Compact

In mathematics, more specifically in general topology, compactness is a property that generalizes the notion of a subset of Euclidean space being closed (i.e., containing all its limit points) and bounded (i.e., having all its points lie within some fixed distance of each other).
Examples include a closed interval, a rectangle, or a finite set of points. This notion is defined for more general topological spaces than Euclidean space in various ways.
One such generalization is that a topological space is sequentially compact if every infinite sequence of points sampled from the space has an infinite subsequence that converges to some point of the space.
The Bolzano–Weierstrass theorem states that a subset of Euclidean space is compact in this sequential sense if and only if it is closed and bounded.

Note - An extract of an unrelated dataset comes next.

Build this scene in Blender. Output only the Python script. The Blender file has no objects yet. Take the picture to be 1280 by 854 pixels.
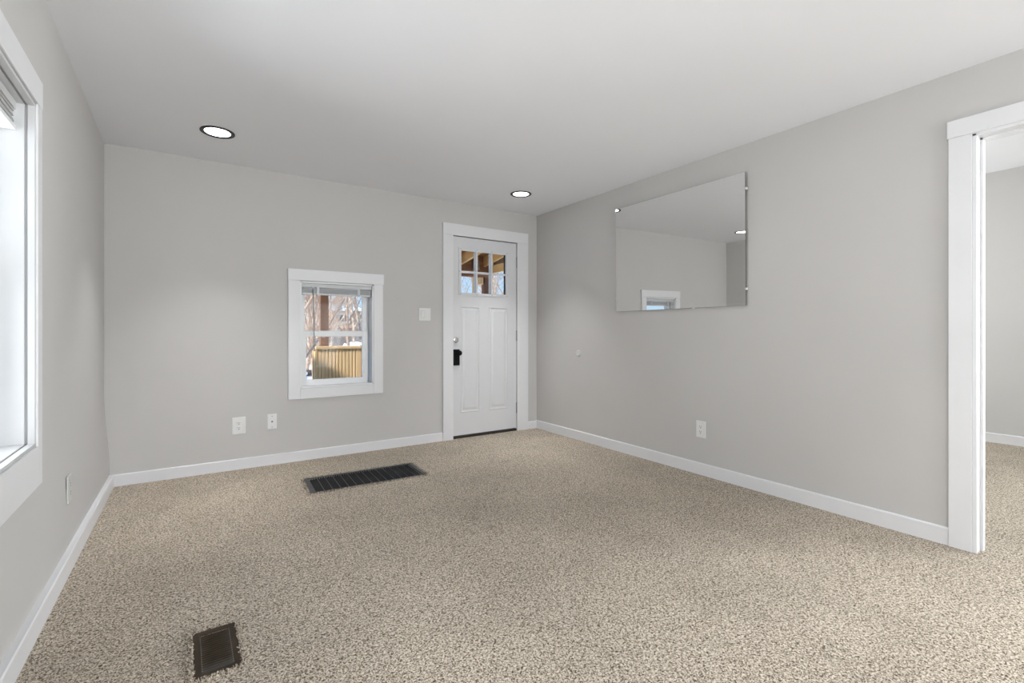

Thus, if one chooses an infinite number of points in the closed unit interval [0, 1], some of those points will get arbitrarily close to some real number in that space.
For instance, some of the numbers in the sequence 1/2, 4/5, 1/3, 5/6, 1/4, 6/7, … accumulate to 0 (while others accumulate to 1).
The same set of points would not accumulate to any point of the open unit interval (0, 1); so the open unit interval is not compact. Euclidean space itself is not compact since it is not bounded.
In particular, the sequence of points 0, 1, 2, 3, …, which is not bounded, has no subsequence that converges to any real number.
The concept of a compact space was formally introduced by Maurice Fréchet in 1906 to generalize the Bolzano–Weierstrass theorem to spaces of functions, rather than geometrical points. Applications of compactness to classical analysis, such as the Arzelà–Ascoli theorem and the Peano existence theorem are of this kind. Following the initial introduction of the concept, various equivalent notions of compactness, including sequential compactness and limit point compactness, were developed in general metric spaces. In general topological spaces, however, different notions of compactness are not necessarily equivalent. The most useful notion, which is the standard definition of the unqualified term compactness, is phrased in terms of the existence of finite families of open sets that "cover" the space in the sense that each point of the space lies in some set contained in the family. This more subtle notion, introduced by Pavel Alexandrov and Pavel Urysohn in 1929, exhibits compact spaces as generalizations of finite sets. In spaces that are compact in this sense, it is often possible to patch together information that holds locally—that is, in a neighborhood of each point—into corresponding statements that hold throughout the space, and many theorems are of this character.
The term compact set is sometimes used as a synonym for compact space, but often refers to a compact subspace of a topological space as well.